As you are probably giving your software away under very liberal free software terms, you better consult a lawyer before changing an established and widely accepted license text (yes that can do a difference and if I read @Tim Posts Lawyers feedback right, this is also what his lawyer meant. You can find that as well within comments/publications by other lawyers also especially about free software licenses).

However, this disclaimer is no carte-blanche for everything. In Germany for example you couldn't reduce liability by such a warranty disclaimer easily by just adding it below the terms.

Because full warranty for a software as required by law would have put too many liabilities on the original author - who actually most often doesn't earn a cent - this has been better clarified for Free Software as there are now some sentences in German law to make this more clear (and to allow warranty disclaiming to a certain degree). This didn't put the world as we knew it before topside-down, but just saying that things aren't as easy as they seem on first sight and in a critical area it's perhaps better to stay with a critical mass of users of the same terms to effectively fight back in case it's necessary.

You can find these kind of implications also in the terms of the GPL 3 which is a modern license with international use in mind:

Sections 15. is a Disclaimer of Warranty and 16. is a Limitation of Liability:

17. Interpretation of Sections 15 and 16.

If the disclaimer of warranty and limitation of liability provided above cannot be given local legal effect according to their terms, reviewing courts shall apply local law that most closely approximates an absolute waiver of all civil liability in connection with the Program, unless a warranty or assumption of liability accompanies a copy of the Program in return for a fee.

(from: GNU General Public License - Version 3, 29 June 2007 )

This is only possible if you stick to the accepted practices which includes not to change the accepted Free Software license texts including the warranty disclaimers beneath them for (more or less) personal reason.


However, the MIT license text you relate to in your question does not have a requirement to retain the warranty disclaimer.

Which probably can make sense because in some cases of contracting a licensing of the software or a work based on it might require you to remove this really broad disclaimer and negotiate more precise terms here.

However it's perhaps not a good idea to remove it because of that, the OSI FAQ has the topic of different warranty as well (not specifically, see below) and the wording suggests a warranty sold separately which probably makes indeed much more sense:

Some companies may sell you a warranty separately, for a fee, but that is not part of the open source license, it's just your private contract with that company.

(from: Can I restrict how people use an Open Source licensed program? - OSI FAQ )

So changing and removing it does not seem to be permitted and it does not look like you would loose any rights of re-use, however what you actually do here is to destroy the text and offer warranty for too many users as you are actually willing to care about.

Further text-analysis by others might not easily identify the original license this was obtained from adding one more step/point to follow over while clarifying the license of a work (for a third-party using that work).

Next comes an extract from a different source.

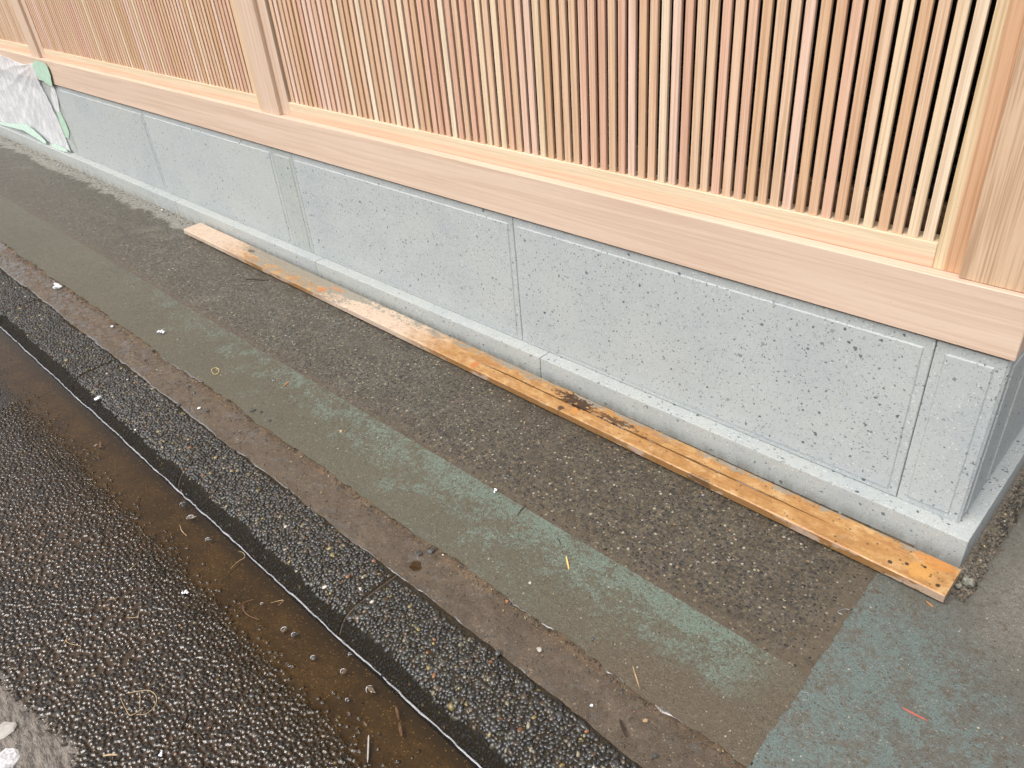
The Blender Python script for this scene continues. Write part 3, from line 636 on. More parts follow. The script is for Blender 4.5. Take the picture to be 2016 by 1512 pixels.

Then other users might be puzzled and what not. Therefore keep this transparent is the best suggestion I can give.

And do that for a reason. Just formatting purposes because it does not please your taste? Well, it's a free world so you can do whatever you want, but this is also for giving something to others so keep in mind that this can make others live a bit more complicated. Just decide what is important for you and which risks you are willing to take.

And if you have legal questions, well, better ask somebody who is able to answer those to you in a legally binding manner (not saying that lawyers will do always, but chances are higher you will be more educated later on from the legal viewpoint :)). But I guess you know the deal.